WHAT IS REQUIRED:
Give again exactly the lines that run from the start of the records to the line holding "from mathutils.bvhtree import BVHTree", both ends counted. Do not include the pictures.

________________

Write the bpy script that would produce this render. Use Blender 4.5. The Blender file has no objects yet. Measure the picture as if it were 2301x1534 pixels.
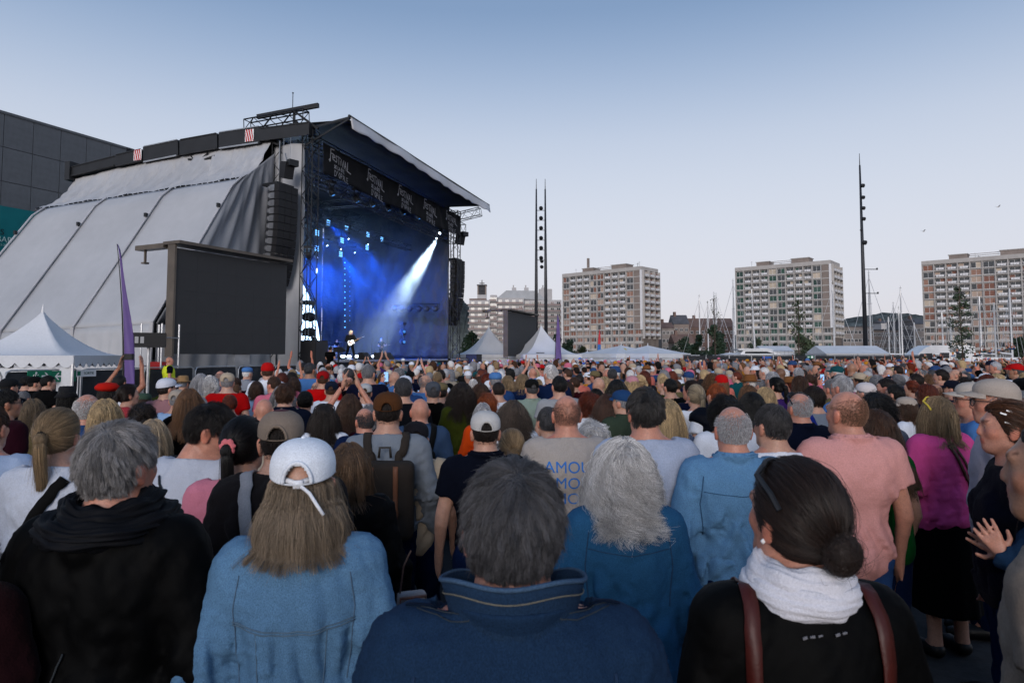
import bpy, bmesh, math, random
import numpy as np
from mathutils import Vector, Matrix
from mathutils.bvhtree import BVHTree

# ------------------------------------------------------------------ camera, sky, sun, exposure
SC = bpy.context.scene
R = math.radians
CAM_H = 1.95
F_PX, CX, HORIZON, PITCH = 1534.0, 1150.5, 800.0, R(3.6)      # photograph pixels
PPY = HORIZON - F_PX * math.tan(PITCH)
cam_data = bpy.data.cameras.new('camera')
cam = bpy.data.objects.new('camera', cam_data)
SC.collection.objects.link(cam)
SC.camera = cam
cam.location = (0, 0, CAM_H)
cam.rotation_euler = (R(90) + PITCH, 0, 0)
cam_data.sensor_width = 36.0
cam_data.lens = 36.0 * F_PX / 2301.0
cam_data.shift_y = -(767.0 - PPY) / 2301.0
cam_data.clip_end = 6000
cam_data.clip_start = 0.05
cam_data.dof.use_dof = True
cam_data.dof.focus_distance = 14.0
cam_data.dof.aperture_fstop = 9.0

SUN_EL, SUN_AZ = 9.0, 188.0            # degrees, azimuth clockwise from +Y
w = bpy.data.worlds.new('World'); SC.world = w; w.use_nodes = True
nt = w.node_tree; nt.nodes.clear()
sky = nt.nodes.new('ShaderNodeTexSky'); sky.sky_type = 'NISHITA'
sky.sun_disc = False
sky.sun_elevation = R(SUN_EL); sky.sun_rotation = R(SUN_AZ)
sky.altitude = 0; sky.air_density = 1.0; sky.dust_density = 1.6; sky.ozone_density = 2.2
hs = nt.nodes.new('ShaderNodeHueSaturation'); hs.inputs['Saturation'].default_value = 0.9
tint = nt.nodes.new('ShaderNodeMix'); tint.data_type = 'RGBA'; tint.blend_type = 'MULTIPLY'
tint.inputs[0].default_value = 1.0; tint.inputs[7].default_value = (1.0, 0.97, 1.06, 1)
# dusk gradient by elevation, blended with the physical sky
wtc = nt.nodes.new('ShaderNodeTexCoord'); wsep = nt.nodes.new('ShaderNodeSeparateXYZ')
ramp = nt.nodes.new('ShaderNodeValToRGB'); ramp.color_ramp.interpolation = 'B_SPLINE'
nt.links.new(wtc.outputs['Generated'], wsep.inputs[0]); nt.links.new(wsep.outputs['Z'], ramp.inputs[0])
_el = ramp.color_ramp.elements
_stops = [(0.0, (.80, .765, .83)), (.10, (.79, .785, .86)), (.20, (.75, .785, .875)), (.30, (.61, .685, .825)), (.38, (.41, .525, .72)), (.46, (.235, .36, .575)), (.75, (.15, .26, .45)), (1.0, (.12, .21, .38))]
_el[0].position, _el[0].color = _stops[0][0], (*_stops[0][1], 1)
_el[1].position, _el[1].color = 1.0, (*_stops[-1][1], 1)
for _p, _c in _stops[1:-1]:
    _e = _el.new(_p); _e.color = (*_c, 1)
pre = nt.nodes.new('ShaderNodeMix'); pre.data_type = 'RGBA'; pre.blend_type = 'MULTIPLY'; pre.inputs[0].default_value = 1.0
pre.inputs[7].default_value = (.12, .12, .12, 1)
nt.links.new(tint.outputs[2], pre.inputs[6])
blend = nt.nodes.new('ShaderNodeMix'); blend.data_type = 'RGBA'; blend.inputs[0].default_value = 0.85
bg = nt.nodes.new('ShaderNodeBackground'); bg.inputs['Strength'].default_value = 1.0
wo = nt.nodes.new('ShaderNodeOutputWorld')
nt.links.new(sky.outputs[0], hs.inputs['Color'])
nt.links.new(hs.outputs[0], tint.inputs[6])
nt.links.new(pre.outputs[2], blend.inputs[6])
nt.links.new(ramp.outputs[0], blend.inputs[7])
nt.links.new(blend.outputs[2], bg.inputs['Color'])
nt.links.new(bg.outputs[0], wo.inputs['Surface'])

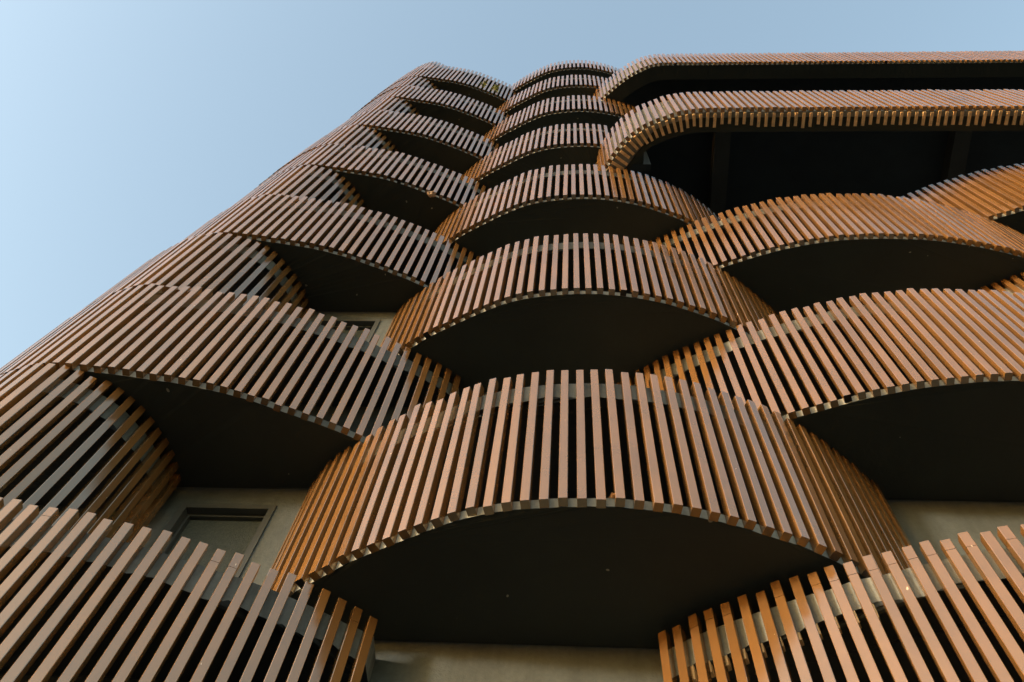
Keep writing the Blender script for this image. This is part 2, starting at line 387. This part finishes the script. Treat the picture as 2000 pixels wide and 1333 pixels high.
# shrubs in the topmost left balcony, seen between its slats
M_FOL = plain('yellow_green_leaves', (.11, .13, .010), .6, 0, .5, 3); M_STEM = plain('shrub_stem', (.09, .06, .03), .9)
M_POT = plain('clay_pot', (.25, .10, .05), .8)
def shrub(u, v, h, label, k):
    z0 = lz(11) + .055 * S
    root = bpy.data.objects.new('potted_shrub', None); C.objects.link(root); root.location = W(u, v, z0)
    tag(root, label, 'shrub', 'shrubs in the topmost left balcony')
    bm = bmesh.new(); rr = random.Random(k)
    for i in range(750):
        a = rr.uniform(0, 6.283); t = rr.random() ** .7; r = .20 * (1 - .2 * t) * math.sqrt(rr.random()); z = .3 + t * (h - .3)
        c = Vector((r * math.cos(a), r * math.sin(a), z)); x = Vector((rr.gauss(0, 1), rr.gauss(0, 1), rr.gauss(0, .6))).normalized()
        y = x.cross(Vector((rr.gauss(0, 1), rr.gauss(0, 1), rr.gauss(0, 1)))).normalized(); L = rr.uniform(.05, .11)
        bm.faces.new([bm.verts.new(c + x * L), bm.verts.new(c + y * L * .35), bm.verts.new(c - x * L), bm.verts.new(c - y * L * .35)])
    obj('foliage', bm, M_FOL, root)
    bm = bmesh.new()
    for i in range(5):
        a = i * 1.26; bmesh.ops.create_cone(bm, segments=6, radius1=.018, radius2=.006, depth=h - .3, cap_ends=True,
            matrix=Matrix.Translation((.08 * math.cos(a), .08 * math.sin(a), .3 + (h - .3) / 2)) @ Matrix.Rotation(.12, 4, Vector((math.cos(a), math.sin(a), 0))))
    obj('stem', bm, M_STEM, root)
    bm = bmesh.new(); bmesh.ops.create_cone(bm, segments=24, radius1=.08, radius2=.105, depth=.26, cap_ends=True, matrix=Matrix.Translation((.03, .16, .13)))
    obj('pot', bm, M_POT, root)
shrub(-.97, .410, 2.3, 'yellow green shrub among the topmost left balcony slats, left one of the two', 1)
shrub(-.79, .348, 2.3, 'yellow green shrub among the topmost left balcony slats, nearer the middle column', 2)

# ------------------------------------------------------------------ ground
bm = bmesh.new(); q = 400
vs = [bm.verts.new((x, y, 0)) for x, y in ((-q, -q), (q, -q), (q, q), (-q, q))]; bm.faces.new(vs)
tag(obj('ground', bm, plain('darkened_ground', (.04, .039, .036), .85, 0, .2, .6)), kind='structure')  # unseen ground, darkened to cut the light bounced upward

# ------------------------------------------------------------------ camera (recovered from the vanishing points)
cam = bpy.data.cameras.new('camera'); co = bpy.data.objects.new('camera', cam); C.objects.link(co)
cam.sensor_width = 36; cam.lens = 31.5; cam.clip_end = 2000; cam.clip_start = .05
rot = Matrix(((9.88549930e-01, -1.50894119e-01, 0), (-1.37958906e-01, -9.03807705e-01, -4.05091313e-01), (6.11258966e-02, 4.00452990e-01, -9.14276232e-01)))
co.matrix_world = Matrix.Translation((0, 0, EYE)) @ rot.to_4x4()
bpy.context.scene.camera = co

# ------------------------------------------------------------------ light
SUN_AZ, SUN_EL = (-.90, -.44), 8
az = math.atan2(SUN_AZ[0], SUN_AZ[1])                                    # from +y towards +x
sl = bpy.data.lights.new('sun', 'SUN'); sl.energy = .85; sl.angle = R(5.0); sl.color = (1.0, .88, .72)
so = bpy.data.objects.new('sun', sl); C.objects.link(so)
d = Vector((math.sin(az) * math.cos(R(SUN_EL)), math.cos(az) * math.cos(R(SUN_EL)), math.sin(R(SUN_EL))))
so.rotation_euler = d.to_track_quat('Z', 'Y').to_euler(); so.location = d * 60
w = bpy.data.worlds.new('World'); bpy.context.scene.world = w; w.use_nodes = True
nt = w.node_tree; bg = nt.nodes['Background']
sky = nt.nodes.new('ShaderNodeTexSky'); sky.sky_type = 'NISHITA'; sky.sun_disc = False
sky.sun_elevation = R(SUN_EL); sky.sun_rotation = az % (2 * math.pi)
sky.air_density = 1.2; sky.dust_density = 2.0; sky.ozone_density = 0.75; sky.altitude = 0
tint = mix(nt, 1.0, sky.outputs[0], (1.03, 1.005, .965), 'MULTIPLY')      # white balance of the camera
nt.links.new(tint, bg.inputs[0]); bg.inputs[1].default_value = .15
sc = bpy.context.scene
sc.view_settings.view_transform = 'Standard'; sc.view_settings.look = 'None'; sc.view_settings.gamma = 1; sc.view_settings.exposure = 2.16
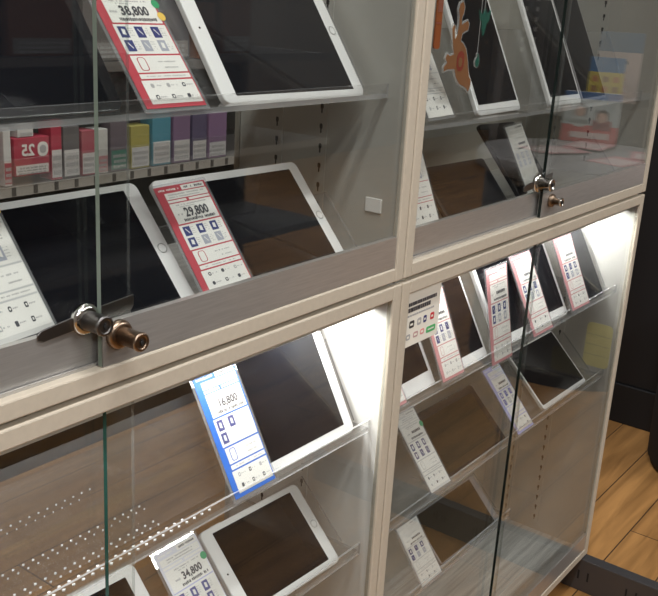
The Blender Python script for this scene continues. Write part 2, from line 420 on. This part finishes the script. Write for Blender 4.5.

________________

RESPONSE TO THIS TASK:
Write the bpy script that would produce this render. Use Blender 4.5. The Blender file has no objects yet. Measure the picture as if it were 2301x1534 pixels.
import bpy, bmesh, math, random
import numpy as np
from mathutils import Vector, Matrix
from mathutils.bvhtree import BVHTree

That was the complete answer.